Newspaper highlights students’ consulting work with business owners in Canton, Ill.

05/01/2012 9:35 AM

The Foster College of Business Administration offers students an education that balances business knowledge with practical skill development. And all business students must take BMA 452 Strategic Management and Business Policy—the capstone course that turns seniors into consultants. The students work with clients solving a business issue over the course of an entire semester. Most recently, one group worked to help business owners in Canton. Their work was profiled in the March 31 edition of the Peoria Journal Star.

BU students report on Canton shopping

Study that included survey and secret shoppers concludes that service is key in small towns

By Terry Bibo of the Journal Star

CANTON — Note to small-town business owners: You may not be able to beat big-town big-box stores on product selection or 24/7 hours of operation.

But you can compete on customer service.

According to Bradley University senior consultants who are working with the Canton Area Chamber of Commerce, your customers want attention. And it isn’t always your teen employees to blame when they don’t get it.

“In my case, I think it was the owner who stopped to answer his cellphone while I was trying to check out,” Bradley student/secret shopper Sarah O’Brien told about 30 Canton business people Friday morning.

The students conducted an online survey in late February and early March. Incorporating Facebook and newspaper ads taken out by the chamber, they solicited opinions about shopping in Canton, as well as sampling local services for themselves.
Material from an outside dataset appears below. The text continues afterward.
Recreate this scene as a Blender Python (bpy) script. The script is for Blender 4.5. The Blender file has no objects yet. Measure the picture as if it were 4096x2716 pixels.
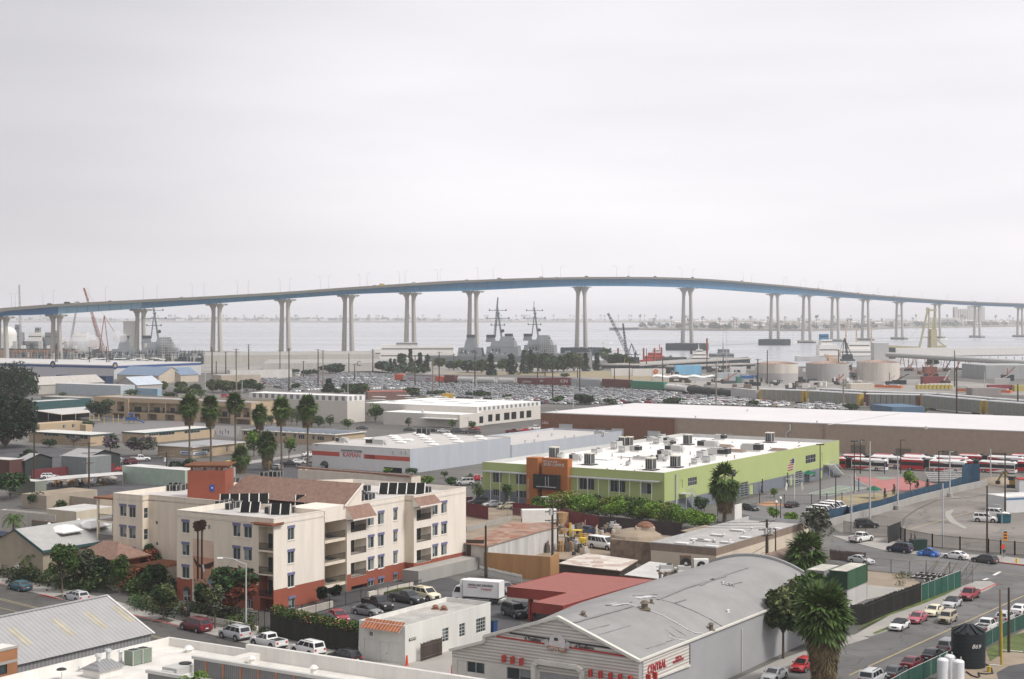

Twenty-two-year-old Bradley student and project manager Michelle Hamm said the goal was not to point fingers, but to point out possibilities.

“We just wanted to kind of start the conversations between the businesses themselves,” Hamm said.

The first survey question tried to pin down specific reasons for customer satisfaction or dissatisfaction. More than half of the 83 respondents indicated some level of dissatisfaction with the availability of products; about 17 percent didn’t like business hours. But in the comment section, many of those same respondents said they could understand those gaps in a smaller town. What they couldn’t understand was lousy service.

“We are willing to stay in town even if it costs more as long as we get good service and therefore a value,” wrote one customer, who cited Mel’s Sporting Goods and Blessman’s Boutique for exemplary service and several restaurants for the lack of it. “But a bad customer service experience really ends our patronage of a business.”

Dennis Crawford got the message. As a member of the chamber’s business development committee, the 63-year-old owner of Crawford’s Home Furnishings—a Bradley grad himself—had seen a preview of the survey results. He said he was surprised and dismayed by a couple of negative comments, but saw the survey as an opportunity for his own business and the overall business community.

“I think it brings to the top of the mind: customer service,” he said. “Canton’s on the edge, too. We think there’s some good things coming down the road.”

Canton Chamber Executive Director Missy Towery, 39, agreed on all points. She said the input from Bradley so far has been both cost-effective and valuable, but she’s looking forward to the final step in the student/chamber collaboration: putting the survey information into practice.

“What will be useful to us is to embark on our ‘Shop Canton’ campaign,” Towery said.